### WRITTEN REQUEST
Every line of the data must be copied exactly.

[Rows from a 3D scene dataset]
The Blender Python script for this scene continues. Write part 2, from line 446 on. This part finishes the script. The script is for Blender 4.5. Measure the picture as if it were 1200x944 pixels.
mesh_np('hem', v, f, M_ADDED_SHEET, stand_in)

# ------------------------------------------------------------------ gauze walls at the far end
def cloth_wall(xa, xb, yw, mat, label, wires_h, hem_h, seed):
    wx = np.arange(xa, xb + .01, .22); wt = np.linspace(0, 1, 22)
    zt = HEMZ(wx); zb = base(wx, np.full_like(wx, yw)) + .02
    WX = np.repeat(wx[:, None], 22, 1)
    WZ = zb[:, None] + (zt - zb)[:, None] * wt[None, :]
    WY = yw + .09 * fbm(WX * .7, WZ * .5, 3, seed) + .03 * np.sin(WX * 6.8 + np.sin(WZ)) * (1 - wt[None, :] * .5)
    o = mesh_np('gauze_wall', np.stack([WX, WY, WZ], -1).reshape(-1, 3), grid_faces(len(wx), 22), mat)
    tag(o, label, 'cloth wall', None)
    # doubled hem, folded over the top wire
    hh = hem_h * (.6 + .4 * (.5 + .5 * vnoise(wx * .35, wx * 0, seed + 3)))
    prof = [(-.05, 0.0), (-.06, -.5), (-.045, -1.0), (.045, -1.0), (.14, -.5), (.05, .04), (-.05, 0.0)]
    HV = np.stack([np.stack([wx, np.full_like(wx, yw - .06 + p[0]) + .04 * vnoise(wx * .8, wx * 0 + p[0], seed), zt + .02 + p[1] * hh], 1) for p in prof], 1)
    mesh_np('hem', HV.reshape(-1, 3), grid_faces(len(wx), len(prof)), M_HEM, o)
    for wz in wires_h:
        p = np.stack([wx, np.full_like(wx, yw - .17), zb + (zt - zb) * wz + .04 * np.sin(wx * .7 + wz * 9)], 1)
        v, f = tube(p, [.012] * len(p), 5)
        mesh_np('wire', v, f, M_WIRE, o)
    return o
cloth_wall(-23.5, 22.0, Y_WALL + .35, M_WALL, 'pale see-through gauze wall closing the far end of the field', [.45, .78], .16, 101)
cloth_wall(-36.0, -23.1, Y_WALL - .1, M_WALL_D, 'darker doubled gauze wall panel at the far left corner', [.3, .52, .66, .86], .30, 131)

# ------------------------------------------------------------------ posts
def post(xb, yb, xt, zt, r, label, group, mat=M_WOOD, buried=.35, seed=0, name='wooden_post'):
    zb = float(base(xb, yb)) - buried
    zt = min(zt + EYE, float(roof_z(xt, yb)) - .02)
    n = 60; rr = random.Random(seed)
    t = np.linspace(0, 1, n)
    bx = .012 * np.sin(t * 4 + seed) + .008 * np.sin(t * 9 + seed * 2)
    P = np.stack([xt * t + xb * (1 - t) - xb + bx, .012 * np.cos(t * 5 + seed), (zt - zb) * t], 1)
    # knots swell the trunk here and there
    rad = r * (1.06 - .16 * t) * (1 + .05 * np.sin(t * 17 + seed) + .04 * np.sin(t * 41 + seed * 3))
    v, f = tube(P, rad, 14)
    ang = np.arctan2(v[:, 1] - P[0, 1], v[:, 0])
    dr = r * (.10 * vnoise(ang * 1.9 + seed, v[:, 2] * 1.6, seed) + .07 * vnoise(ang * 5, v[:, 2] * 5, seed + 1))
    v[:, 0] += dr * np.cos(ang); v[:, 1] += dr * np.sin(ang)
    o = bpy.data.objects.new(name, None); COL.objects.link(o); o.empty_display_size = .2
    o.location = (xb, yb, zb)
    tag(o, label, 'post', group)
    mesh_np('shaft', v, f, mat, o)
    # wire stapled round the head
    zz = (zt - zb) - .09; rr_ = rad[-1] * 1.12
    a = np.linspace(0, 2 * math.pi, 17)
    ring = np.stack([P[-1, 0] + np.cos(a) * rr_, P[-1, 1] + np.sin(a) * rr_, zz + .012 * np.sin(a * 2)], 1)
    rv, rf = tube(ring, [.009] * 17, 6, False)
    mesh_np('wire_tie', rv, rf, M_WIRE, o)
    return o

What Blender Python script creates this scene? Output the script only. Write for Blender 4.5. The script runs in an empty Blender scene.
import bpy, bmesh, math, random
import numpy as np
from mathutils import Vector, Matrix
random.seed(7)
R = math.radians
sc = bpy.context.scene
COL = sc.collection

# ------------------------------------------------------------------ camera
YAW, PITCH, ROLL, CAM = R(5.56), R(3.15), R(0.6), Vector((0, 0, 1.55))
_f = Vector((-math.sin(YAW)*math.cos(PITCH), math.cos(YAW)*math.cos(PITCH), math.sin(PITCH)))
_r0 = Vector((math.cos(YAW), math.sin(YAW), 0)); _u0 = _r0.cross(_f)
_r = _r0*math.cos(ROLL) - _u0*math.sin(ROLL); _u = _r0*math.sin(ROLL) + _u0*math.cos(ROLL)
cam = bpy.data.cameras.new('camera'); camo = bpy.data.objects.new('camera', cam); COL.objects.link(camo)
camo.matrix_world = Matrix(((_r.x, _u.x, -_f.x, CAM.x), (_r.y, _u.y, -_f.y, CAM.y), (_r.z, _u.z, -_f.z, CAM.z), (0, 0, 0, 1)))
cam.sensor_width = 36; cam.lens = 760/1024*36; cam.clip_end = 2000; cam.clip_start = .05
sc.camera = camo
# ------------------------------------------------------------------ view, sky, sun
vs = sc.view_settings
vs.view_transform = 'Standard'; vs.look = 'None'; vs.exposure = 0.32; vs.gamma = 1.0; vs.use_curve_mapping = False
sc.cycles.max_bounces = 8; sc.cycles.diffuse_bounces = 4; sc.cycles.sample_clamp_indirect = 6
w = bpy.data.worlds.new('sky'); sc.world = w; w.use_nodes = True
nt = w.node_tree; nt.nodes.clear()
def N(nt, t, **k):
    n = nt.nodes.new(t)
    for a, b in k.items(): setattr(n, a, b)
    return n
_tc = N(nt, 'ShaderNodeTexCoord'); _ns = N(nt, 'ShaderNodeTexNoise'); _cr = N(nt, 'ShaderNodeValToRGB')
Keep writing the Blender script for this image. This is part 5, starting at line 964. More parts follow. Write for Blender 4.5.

### THE RESPONSE
The Blender Python script for this scene continues. Write part 2, from line 446 on. This part finishes the script. The script is for Blender 4.5. Measure the picture as if it were 1200x944 pixels.
mesh_np('hem', v, f, M_ADDED_SHEET, stand_in)

# ------------------------------------------------------------------ gauze walls at the far end
def cloth_wall(xa, xb, yw, mat, label, wires_h, hem_h, seed):
    wx = np.arange(xa, xb + .01, .22); wt = np.linspace(0, 1, 22)
    zt = HEMZ(wx); zb = base(wx, np.full_like(wx, yw)) + .02
    WX = np.repeat(wx[:, None], 22, 1)
    WZ = zb[:, None] + (zt - zb)[:, None] * wt[None, :]
    WY = yw + .09 * fbm(WX * .7, WZ * .5, 3, seed) + .03 * np.sin(WX * 6.8 + np.sin(WZ)) * (1 - wt[None, :] * .5)
    o = mesh_np('gauze_wall', np.stack([WX, WY, WZ], -1).reshape(-1, 3), grid_faces(len(wx), 22), mat)
    tag(o, label, 'cloth wall', None)
    # doubled hem, folded over the top wire
    hh = hem_h * (.6 + .4 * (.5 + .5 * vnoise(wx * .35, wx * 0, seed + 3)))
    prof = [(-.05, 0.0), (-.06, -.5), (-.045, -1.0), (.045, -1.0), (.14, -.5), (.05, .04), (-.05, 0.0)]
    HV = np.stack([np.stack([wx, np.full_like(wx, yw - .06 + p[0]) + .04 * vnoise(wx * .8, wx * 0 + p[0], seed), zt + .02 + p[1] * hh], 1) for p in prof], 1)
    mesh_np('hem', HV.reshape(-1, 3), grid_faces(len(wx), len(prof)), M_HEM, o)
    for wz in wires_h:
        p = np.stack([wx, np.full_like(wx, yw - .17), zb + (zt - zb) * wz + .04 * np.sin(wx * .7 + wz * 9)], 1)
        v, f = tube(p, [.012] * len(p), 5)
        mesh_np('wire', v, f, M_WIRE, o)
    return o
cloth_wall(-23.5, 22.0, Y_WALL + .35, M_WALL, 'pale see-through gauze wall closing the far end of the field', [.45, .78], .16, 101)
cloth_wall(-36.0, -23.1, Y_WALL - .1, M_WALL_D, 'darker doubled gauze wall panel at the far left corner', [.3, .52, .66, .86], .30, 131)

# ------------------------------------------------------------------ posts
def post(xb, yb, xt, zt, r, label, group, mat=M_WOOD, buried=.35, seed=0, name='wooden_post'):
    zb = float(base(xb, yb)) - buried
    zt = min(zt + EYE, float(roof_z(xt, yb)) - .02)
    n = 60; rr = random.Random(seed)
    t = np.linspace(0, 1, n)
    bx = .012 * np.sin(t * 4 + seed) + .008 * np.sin(t * 9 + seed * 2)
    P = np.stack([xt * t + xb * (1 - t) - xb + bx, .012 * np.cos(t * 5 + seed), (zt - zb) * t], 1)
    # knots swell the trunk here and there
    rad = r * (1.06 - .16 * t) * (1 + .05 * np.sin(t * 17 + seed) + .04 * np.sin(t * 41 + seed * 3))
    v, f = tube(P, rad, 14)
    ang = np.arctan2(v[:, 1] - P[0, 1], v[:, 0])
    dr = r * (.10 * vnoise(ang * 1.9 + seed, v[:, 2] * 1.6, seed) + .07 * vnoise(ang * 5, v[:, 2] * 5, seed + 1))
    v[:, 0] += dr * np.cos(ang); v[:, 1] += dr * np.sin(ang)
    o = bpy.data.objects.new(name, None); COL.objects.link(o); o.empty_display_size = .2
    o.location = (xb, yb, zb)
    tag(o, label, 'post', group)
    mesh_np('shaft', v, f, mat, o)
    # wire stapled round the head
    zz = (zt - zb) - .09; rr_ = rad[-1] * 1.12
    a = np.linspace(0, 2 * math.pi, 17)
    ring = np.stack([P[-1, 0] + np.cos(a) * rr_, P[-1, 1] + np.sin(a) * rr_, zz + .012 * np.sin(a * 2)], 1)
    rv, rf = tube(ring, [.009] * 17, 6, False)
    mesh_np('wire_tie', rv, rf, M_WIRE, o)
    return o

What Blender Python script creates this scene? Output the script only. Write for Blender 4.5. The script runs in an empty Blender scene.
import bpy, bmesh, math, random
import numpy as np
from mathutils import Vector, Matrix
random.seed(7)
R = math.radians
sc = bpy.context.scene
COL = sc.collection

# ------------------------------------------------------------------ camera
YAW, PITCH, ROLL, CAM = R(5.56), R(3.15), R(0.6), Vector((0, 0, 1.55))
_f = Vector((-math.sin(YAW)*math.cos(PITCH), math.cos(YAW)*math.cos(PITCH), math.sin(PITCH)))
_r0 = Vector((math.cos(YAW), math.sin(YAW), 0)); _u0 = _r0.cross(_f)
_r = _r0*math.cos(ROLL) - _u0*math.sin(ROLL); _u = _r0*math.sin(ROLL) + _u0*math.cos(ROLL)
cam = bpy.data.cameras.new('camera'); camo = bpy.data.objects.new('camera', cam); COL.objects.link(camo)
camo.matrix_world = Matrix(((_r.x, _u.x, -_f.x, CAM.x), (_r.y, _u.y, -_f.y, CAM.y), (_r.z, _u.z, -_f.z, CAM.z), (0, 0, 0, 1)))
cam.sensor_width = 36; cam.lens = 760/1024*36; cam.clip_end = 2000; cam.clip_start = .05
sc.camera = camo
# ------------------------------------------------------------------ view, sky, sun
vs = sc.view_settings
vs.view_transform = 'Standard'; vs.look = 'None'; vs.exposure = 0.32; vs.gamma = 1.0; vs.use_curve_mapping = False
sc.cycles.max_bounces = 8; sc.cycles.diffuse_bounces = 4; sc.cycles.sample_clamp_indirect = 6
w = bpy.data.worlds.new('sky'); sc.world = w; w.use_nodes = True
nt = w.node_tree; nt.nodes.clear()
def N(nt, t, **k):
    n = nt.nodes.new(t)
    for a, b in k.items(): setattr(n, a, b)
    return n
_tc = N(nt, 'ShaderNodeTexCoord'); _ns = N(nt, 'ShaderNodeTexNoise'); _cr = N(nt, 'ShaderNodeValToRGB')
Keep writing the Blender script for this image. This is part 5, starting at line 964. More parts follow. Write for Blender 4.5.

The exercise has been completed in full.